The exercise: Restate verbatim the lines between the one holding "Build this scene" and the one holding "return np.array([(px - 900.0)", both included, and no others.

Supplied records:

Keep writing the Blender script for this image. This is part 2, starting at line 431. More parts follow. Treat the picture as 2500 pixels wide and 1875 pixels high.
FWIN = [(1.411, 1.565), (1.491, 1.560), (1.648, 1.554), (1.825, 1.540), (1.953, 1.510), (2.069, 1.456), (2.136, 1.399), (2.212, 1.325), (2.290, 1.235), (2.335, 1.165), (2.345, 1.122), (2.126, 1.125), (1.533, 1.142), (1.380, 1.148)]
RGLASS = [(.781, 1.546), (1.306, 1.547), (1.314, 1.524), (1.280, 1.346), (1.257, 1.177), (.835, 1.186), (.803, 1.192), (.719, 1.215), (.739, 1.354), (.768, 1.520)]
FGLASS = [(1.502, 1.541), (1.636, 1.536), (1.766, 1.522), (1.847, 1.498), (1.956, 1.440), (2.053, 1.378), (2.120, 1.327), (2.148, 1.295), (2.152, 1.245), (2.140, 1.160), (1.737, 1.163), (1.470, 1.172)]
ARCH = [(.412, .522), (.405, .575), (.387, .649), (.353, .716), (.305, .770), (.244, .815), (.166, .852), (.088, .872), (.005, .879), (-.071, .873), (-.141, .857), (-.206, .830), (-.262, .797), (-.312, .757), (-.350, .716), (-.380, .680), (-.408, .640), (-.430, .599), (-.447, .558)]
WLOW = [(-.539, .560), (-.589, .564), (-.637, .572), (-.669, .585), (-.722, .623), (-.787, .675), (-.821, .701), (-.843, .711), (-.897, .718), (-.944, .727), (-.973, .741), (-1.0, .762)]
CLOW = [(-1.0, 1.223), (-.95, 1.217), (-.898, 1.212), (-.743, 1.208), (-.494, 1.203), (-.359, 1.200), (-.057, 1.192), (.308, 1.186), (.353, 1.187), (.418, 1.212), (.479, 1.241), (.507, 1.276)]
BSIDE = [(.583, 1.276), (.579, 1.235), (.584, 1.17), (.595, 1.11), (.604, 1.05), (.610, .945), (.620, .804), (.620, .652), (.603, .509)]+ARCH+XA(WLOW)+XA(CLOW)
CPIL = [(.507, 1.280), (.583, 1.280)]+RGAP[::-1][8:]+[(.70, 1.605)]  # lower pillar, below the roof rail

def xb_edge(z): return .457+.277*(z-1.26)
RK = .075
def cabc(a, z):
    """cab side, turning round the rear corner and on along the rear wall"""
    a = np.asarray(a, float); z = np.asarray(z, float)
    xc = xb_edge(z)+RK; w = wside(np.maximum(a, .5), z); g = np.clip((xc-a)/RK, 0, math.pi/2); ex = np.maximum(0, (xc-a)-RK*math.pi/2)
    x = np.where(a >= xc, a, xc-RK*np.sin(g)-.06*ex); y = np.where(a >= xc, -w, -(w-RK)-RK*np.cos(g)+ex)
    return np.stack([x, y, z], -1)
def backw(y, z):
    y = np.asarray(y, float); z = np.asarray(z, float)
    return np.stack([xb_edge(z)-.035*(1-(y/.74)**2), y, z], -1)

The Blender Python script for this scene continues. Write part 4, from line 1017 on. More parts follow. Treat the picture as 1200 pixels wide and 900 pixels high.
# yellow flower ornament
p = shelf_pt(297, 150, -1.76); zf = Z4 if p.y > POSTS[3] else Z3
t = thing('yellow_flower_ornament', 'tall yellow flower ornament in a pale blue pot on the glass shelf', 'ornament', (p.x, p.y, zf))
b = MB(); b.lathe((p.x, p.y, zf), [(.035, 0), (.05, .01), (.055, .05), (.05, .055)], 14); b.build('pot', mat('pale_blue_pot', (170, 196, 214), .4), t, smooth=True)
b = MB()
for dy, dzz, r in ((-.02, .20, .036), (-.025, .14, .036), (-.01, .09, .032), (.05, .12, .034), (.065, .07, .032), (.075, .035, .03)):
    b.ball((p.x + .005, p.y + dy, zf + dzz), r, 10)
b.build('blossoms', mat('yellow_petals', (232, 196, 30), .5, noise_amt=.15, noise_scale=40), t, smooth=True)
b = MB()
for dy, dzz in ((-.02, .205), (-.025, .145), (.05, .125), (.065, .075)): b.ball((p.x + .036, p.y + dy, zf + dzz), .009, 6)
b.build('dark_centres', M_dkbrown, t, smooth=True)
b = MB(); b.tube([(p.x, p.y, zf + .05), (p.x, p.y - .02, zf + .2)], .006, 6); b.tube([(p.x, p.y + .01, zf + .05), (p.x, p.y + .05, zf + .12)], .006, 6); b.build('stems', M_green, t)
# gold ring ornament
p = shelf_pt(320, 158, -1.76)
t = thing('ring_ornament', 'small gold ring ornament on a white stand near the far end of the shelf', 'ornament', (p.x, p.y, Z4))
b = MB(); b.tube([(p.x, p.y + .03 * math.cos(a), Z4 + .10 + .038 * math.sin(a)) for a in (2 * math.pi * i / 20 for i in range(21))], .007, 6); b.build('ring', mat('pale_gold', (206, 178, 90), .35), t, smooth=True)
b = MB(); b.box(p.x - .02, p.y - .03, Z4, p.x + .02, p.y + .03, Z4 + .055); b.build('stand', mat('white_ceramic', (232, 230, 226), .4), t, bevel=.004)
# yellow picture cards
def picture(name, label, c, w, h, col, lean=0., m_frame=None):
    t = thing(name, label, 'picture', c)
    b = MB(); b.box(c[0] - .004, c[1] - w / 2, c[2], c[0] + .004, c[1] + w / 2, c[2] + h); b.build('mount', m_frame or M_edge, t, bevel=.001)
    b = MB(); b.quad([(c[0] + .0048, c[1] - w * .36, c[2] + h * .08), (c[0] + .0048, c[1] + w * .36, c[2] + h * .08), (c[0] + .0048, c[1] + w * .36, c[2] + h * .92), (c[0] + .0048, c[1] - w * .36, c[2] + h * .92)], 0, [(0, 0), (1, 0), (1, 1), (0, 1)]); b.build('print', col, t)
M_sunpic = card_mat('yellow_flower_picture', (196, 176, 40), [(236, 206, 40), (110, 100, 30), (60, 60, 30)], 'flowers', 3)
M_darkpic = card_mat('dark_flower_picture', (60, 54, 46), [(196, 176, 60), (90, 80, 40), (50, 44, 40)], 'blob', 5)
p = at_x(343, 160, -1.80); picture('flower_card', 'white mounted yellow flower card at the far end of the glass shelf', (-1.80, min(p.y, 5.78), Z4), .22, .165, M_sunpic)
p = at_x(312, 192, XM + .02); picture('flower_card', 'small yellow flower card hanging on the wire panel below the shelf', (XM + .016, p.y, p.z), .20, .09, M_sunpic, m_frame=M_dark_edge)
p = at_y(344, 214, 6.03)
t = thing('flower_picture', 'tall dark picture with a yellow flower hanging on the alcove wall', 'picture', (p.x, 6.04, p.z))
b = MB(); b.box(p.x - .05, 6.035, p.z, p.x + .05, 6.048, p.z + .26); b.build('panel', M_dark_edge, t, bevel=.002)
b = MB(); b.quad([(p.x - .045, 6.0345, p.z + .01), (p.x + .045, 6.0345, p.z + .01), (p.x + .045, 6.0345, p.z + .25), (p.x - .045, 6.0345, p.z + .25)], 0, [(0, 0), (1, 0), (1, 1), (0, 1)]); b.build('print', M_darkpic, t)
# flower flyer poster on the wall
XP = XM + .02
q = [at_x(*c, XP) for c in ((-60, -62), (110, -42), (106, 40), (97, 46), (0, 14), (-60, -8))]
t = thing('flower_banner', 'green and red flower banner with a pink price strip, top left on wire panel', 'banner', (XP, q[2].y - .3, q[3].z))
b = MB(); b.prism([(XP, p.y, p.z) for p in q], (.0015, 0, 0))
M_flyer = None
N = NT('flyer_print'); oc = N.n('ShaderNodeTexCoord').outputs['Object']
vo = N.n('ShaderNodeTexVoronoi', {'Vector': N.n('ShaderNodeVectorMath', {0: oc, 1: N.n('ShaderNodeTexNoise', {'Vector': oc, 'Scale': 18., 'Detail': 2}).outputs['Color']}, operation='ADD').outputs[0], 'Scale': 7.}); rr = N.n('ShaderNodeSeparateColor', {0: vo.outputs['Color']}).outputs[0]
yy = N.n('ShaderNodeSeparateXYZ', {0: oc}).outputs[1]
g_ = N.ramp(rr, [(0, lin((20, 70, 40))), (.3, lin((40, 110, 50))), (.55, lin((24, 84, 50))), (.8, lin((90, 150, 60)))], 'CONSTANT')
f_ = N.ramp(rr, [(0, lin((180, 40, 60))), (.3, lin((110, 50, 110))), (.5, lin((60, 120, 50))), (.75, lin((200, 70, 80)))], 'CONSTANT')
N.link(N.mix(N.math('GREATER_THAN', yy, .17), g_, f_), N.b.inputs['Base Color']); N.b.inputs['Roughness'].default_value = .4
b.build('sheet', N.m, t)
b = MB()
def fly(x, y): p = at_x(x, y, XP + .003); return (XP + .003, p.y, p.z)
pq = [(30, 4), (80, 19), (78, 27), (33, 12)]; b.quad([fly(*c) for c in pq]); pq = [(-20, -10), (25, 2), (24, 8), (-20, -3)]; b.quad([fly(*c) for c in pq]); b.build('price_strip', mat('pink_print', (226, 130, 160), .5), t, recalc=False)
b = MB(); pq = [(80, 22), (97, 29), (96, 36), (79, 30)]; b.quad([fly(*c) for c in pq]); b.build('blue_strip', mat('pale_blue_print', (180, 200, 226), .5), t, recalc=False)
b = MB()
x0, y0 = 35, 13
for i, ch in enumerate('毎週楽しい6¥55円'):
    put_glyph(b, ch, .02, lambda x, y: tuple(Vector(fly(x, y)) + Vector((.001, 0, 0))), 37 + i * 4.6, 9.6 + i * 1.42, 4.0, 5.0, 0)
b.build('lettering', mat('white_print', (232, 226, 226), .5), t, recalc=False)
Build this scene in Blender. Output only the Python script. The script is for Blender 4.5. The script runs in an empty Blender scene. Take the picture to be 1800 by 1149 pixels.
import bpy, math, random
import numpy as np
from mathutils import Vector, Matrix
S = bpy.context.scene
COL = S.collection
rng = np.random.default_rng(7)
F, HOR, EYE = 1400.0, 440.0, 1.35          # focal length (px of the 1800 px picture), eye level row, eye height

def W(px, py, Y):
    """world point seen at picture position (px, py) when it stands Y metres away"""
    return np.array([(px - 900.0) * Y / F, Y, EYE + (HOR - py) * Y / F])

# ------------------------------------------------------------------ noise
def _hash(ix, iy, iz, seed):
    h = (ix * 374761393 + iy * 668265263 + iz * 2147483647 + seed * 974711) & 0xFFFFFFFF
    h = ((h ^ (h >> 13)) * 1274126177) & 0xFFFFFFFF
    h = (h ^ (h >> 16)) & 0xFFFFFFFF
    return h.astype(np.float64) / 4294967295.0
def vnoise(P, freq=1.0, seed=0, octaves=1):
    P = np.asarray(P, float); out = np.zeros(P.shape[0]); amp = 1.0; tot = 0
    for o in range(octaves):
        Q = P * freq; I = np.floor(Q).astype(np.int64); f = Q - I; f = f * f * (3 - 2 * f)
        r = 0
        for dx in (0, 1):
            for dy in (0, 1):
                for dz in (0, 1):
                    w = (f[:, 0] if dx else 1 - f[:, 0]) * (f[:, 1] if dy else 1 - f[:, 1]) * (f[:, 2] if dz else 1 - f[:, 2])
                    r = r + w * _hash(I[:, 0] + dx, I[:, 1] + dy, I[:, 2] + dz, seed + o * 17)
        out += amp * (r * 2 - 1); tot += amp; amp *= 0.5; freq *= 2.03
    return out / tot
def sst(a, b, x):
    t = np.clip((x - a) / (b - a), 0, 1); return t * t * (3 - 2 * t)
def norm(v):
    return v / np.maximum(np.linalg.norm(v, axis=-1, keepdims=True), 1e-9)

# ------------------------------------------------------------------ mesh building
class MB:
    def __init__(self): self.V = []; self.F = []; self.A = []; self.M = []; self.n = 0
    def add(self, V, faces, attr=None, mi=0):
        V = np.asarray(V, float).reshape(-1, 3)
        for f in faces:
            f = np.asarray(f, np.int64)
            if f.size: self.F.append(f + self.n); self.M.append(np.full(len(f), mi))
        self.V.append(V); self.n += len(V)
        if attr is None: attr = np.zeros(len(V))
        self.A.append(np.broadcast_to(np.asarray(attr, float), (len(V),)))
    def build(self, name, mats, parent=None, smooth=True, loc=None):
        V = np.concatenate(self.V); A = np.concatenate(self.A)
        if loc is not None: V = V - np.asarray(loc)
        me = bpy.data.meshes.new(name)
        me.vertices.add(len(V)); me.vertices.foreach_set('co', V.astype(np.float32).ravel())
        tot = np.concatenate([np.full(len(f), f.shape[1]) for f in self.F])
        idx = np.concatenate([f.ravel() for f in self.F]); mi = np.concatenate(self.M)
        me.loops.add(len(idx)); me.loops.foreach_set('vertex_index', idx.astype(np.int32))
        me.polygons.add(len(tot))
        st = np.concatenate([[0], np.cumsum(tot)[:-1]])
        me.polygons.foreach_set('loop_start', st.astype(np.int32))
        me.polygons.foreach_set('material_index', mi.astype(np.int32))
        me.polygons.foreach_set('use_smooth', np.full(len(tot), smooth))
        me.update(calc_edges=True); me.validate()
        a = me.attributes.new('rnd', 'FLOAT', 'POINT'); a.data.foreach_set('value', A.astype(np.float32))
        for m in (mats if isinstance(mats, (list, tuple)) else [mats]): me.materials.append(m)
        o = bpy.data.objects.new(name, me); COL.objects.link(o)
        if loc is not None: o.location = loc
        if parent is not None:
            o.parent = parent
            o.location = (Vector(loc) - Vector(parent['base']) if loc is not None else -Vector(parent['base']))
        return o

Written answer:
Build this scene in Blender. Output only the Python script. The script is for Blender 4.5. The script runs in an empty Blender scene. Take the picture to be 1800 by 1149 pixels.
import bpy, math, random
import numpy as np
from mathutils import Vector, Matrix
S = bpy.context.scene
COL = S.collection
rng = np.random.default_rng(7)
F, HOR, EYE = 1400.0, 440.0, 1.35          # focal length (px of the 1800 px picture), eye level row, eye height

def W(px, py, Y):
    """world point seen at picture position (px, py) when it stands Y metres away"""
    return np.array([(px - 900.0) * Y / F, Y, EYE + (HOR - py) * Y / F])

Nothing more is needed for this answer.